All season, the Nets built their offense on isolation scoring as the Bucks moved toward a more egalitarian, movement-based attack. Yet it’s Milwaukee who seems intent upon forcing the issue one-on-one while Brooklyn moves the ball beautifully around its two, star scorers. The Bucks have assisted on just 35 of their 82 made field goals in the series — compared to 52 assists on 95 makes for the Nets — and their stagnant offense (pun slightly intended), has hardly made the Nets’ defense — which ranked just 21st in points allowed per possession this year — work for stops. Instead, they’ve settled for quick jumpers in transition or difficult mid-range attempts off of little to no ball movement.

Even Milwaukee’s advantages at the rim and on the offensive glass shrunk in Game 2, when the Nets limited them to 11 offensive rebounds, nine free-throw attempts (two came in garbage time) and just 13 shots at the rim. The Bucks have also turned the ball over on more than 13 percent of its possessions in the series (compared to 7.4 percent for the Nets) — another product of trying to work against a set defense on nearly all of its halfcourt possessions — and repeatedly tried to isolate Giannis Antetokounmpo at the top of the key in Game 2, even after it became clear that approach wasn’t working.

Spreading the floor around Antetokounmpo and letting him attack his defender one-on-one has been an effective formula for three regular seasons, but the Nets have made a more concerted effort in this series to wall off the paint and keep Giannis from getting easy shots in the paint. Rather than continuing to initiate sets through him against a loaded defense, the Bucks might consider trying to get Antetokounmpo the ball with an advantage, either in handoffs, cuts, rolls to the rim or any other dynamic situation.

All of their offensive struggles in the first two games have added up to a 97.2 offensive rating (bad), but the Bucks’ larger issue may be their inability to contain Brooklyn on the other end of the floor. No defense can completely suppress the Nets’ offensive firepower, but Milwaukee has stood no chance of containing the most efficient regular-season offense of all time — particularly Kevin Durant.

Antetokounmpo has drawn the matchup at times, but the reigning Defensive Player of the Year has struggled to stay in front of Durant, let alone slide over ball screens when he initiates in the pick-and-roll. P.J. Tucker, arguably the team’s best on-ball frontcourt defender, has been limited to just 50 total minutes in the series, likely due to what head coach Mike Budenholzer perceives as foul trouble. That has required the Bucks to send extra help to the ball, which Durant and Kyrie Irving have easily identified and picked apart. Even Antetokounmpo, typically one of the best off-ball defenders in the NBA, has helped excessively out of sheer panic for what damage Durant might do against single coverage:

The Bucks busted out a 2-3 zone in Game 2 but had so little practice with that structure that they looked just as discombobulated as before. It might help to stagger the minutes of Antetokounmpo and Brook Lopez — his two best rim protectors — rather than resting them simultaneously, so that two of Giannis, Lopez and Tucker stay on the floor at all times. But even that tweak would still leave Milwaukee vulnerable in the backcourt, where Jrue Holiday and Khris Middleton have struggled to contain Kyrie Irving and Joe Harris, and excising Bobby Portis from the frontcourt rotation could require increasing Pat Connaughton, Bryn Forbes, or Jeff Teague’s minutes — all suboptimal choices.

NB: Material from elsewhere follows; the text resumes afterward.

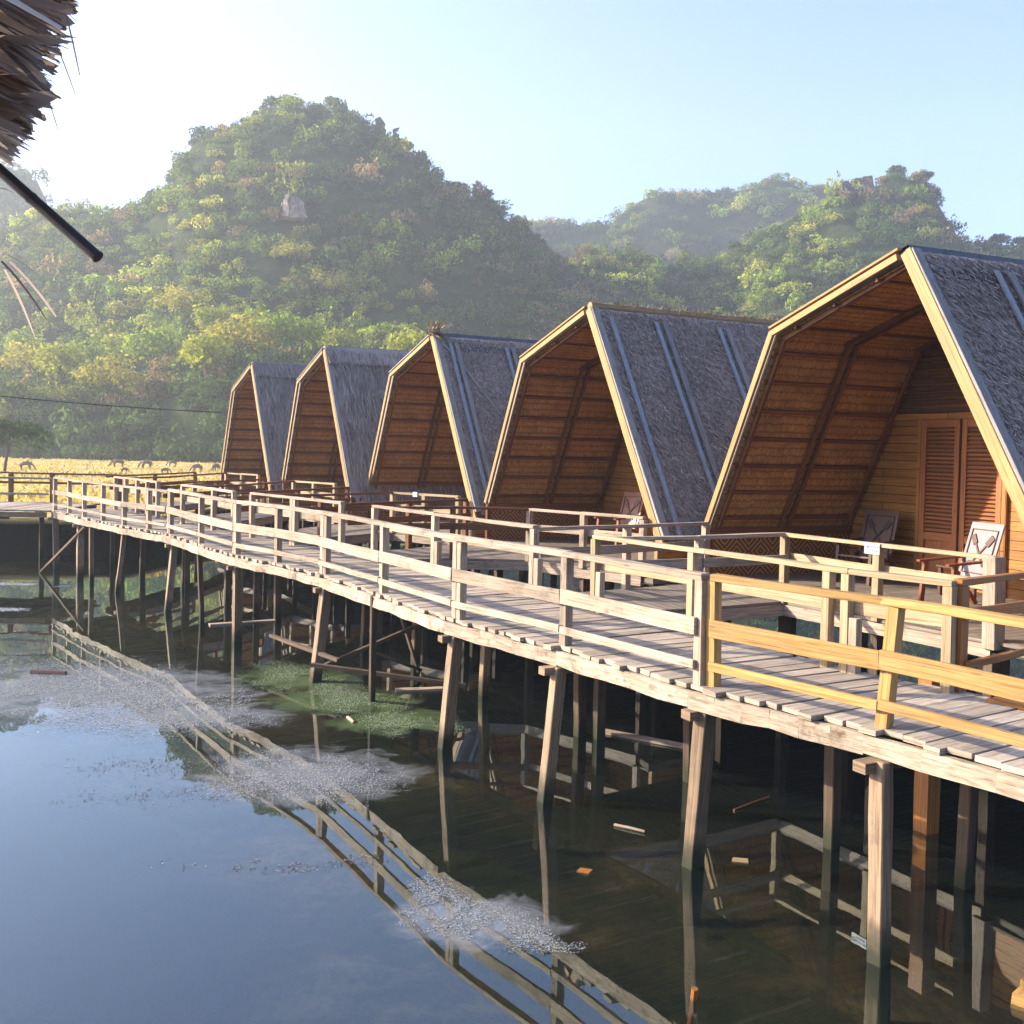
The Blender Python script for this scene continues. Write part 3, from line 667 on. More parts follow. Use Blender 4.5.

Suboptimal choices may be all the Bucks have left. Holiday and Middleton should be better moving forward, and Antetokounmpo can still reach MVP capacity. But beyond dominant showings from all three, Milwaukee doesn’t have many more buttons to press or, apparently, a coach willing to press them. Credit also belongs to the Nets for playing with urgency, raising their defensive effort and exploiting Milwaukee’s defense with sharp ball movement. They’re a far fiercer opponent than the Bucks have seen in either of the last two playoffs and at this rate, they’ll be the last team Milwaukee sees before a long offseason.

Can the Jazz keep beating the switch?

Perhaps the biggest question the Jazz had to answer coming into the series was whether its guards could consistently beat their defenders off the dribble to create open looks for themselves or teammates. If any defense could put the brakes on Utah’s egalitarian, motion offense, it was one with rangy, like-sized players who could switch ball screens across all positions and force ball-handlers into tough shots in isolation. But in Game 1 of the Western Conference Semifinals, the Jazz seemed to have no problem creating quality looks — in isolation, pick-and-roll or elsewhere.

Absent Mike Conley, Utah was reduced to just two creators who could reliably get separation and convert shots off the dribble against a switching defense. One of those two, Jordan Clarkson, missed all four of his shots inside the 3-point line while the other, Donovan Mitchell, added another monumental performance to an already accomplished playoff resume.

More noteworthy than Mitchell’s 45 points in Utah’s win was how relentlessly he attacked the weak points of L.A.’s defense. The Jazz largely stuck to their offensive system for most of the game, running multiple actions on each possession, opening up corner shooters with Rudy Gobert’s dives to the rim and looking for quick triples in transition. But down the stretch, they became more particular about how and where they attacked. Utah repeatedly targeted Reggie Jackson and Luke Kennard in pick-and-roll, getting them switched onto Mitchell so he could go to work:

The Clippers eventually tried hiding Kennard by hedging screens while Mitchell’s defender recovered underneath them, but Mitchell still managed to get downhill, find an open teammate or rise up over Kawhi Leonard from the perimeter:

That kind of undeniable shot-making is often what separates true title contenders from merely solid playoff teams. The Clippers will likely try something different against the pick-and-roll in Game 2, potentially by trapping Mitchell and making him pass under duress. But that risks one of the NBA’s best passing and shooting teams playing four-on-three in the halfcourt — the very scenario L.A.’s switching is intended to prevent. If Conley returns in this series, the Clippers may have no choice but to live with Mitchell getting what he wants.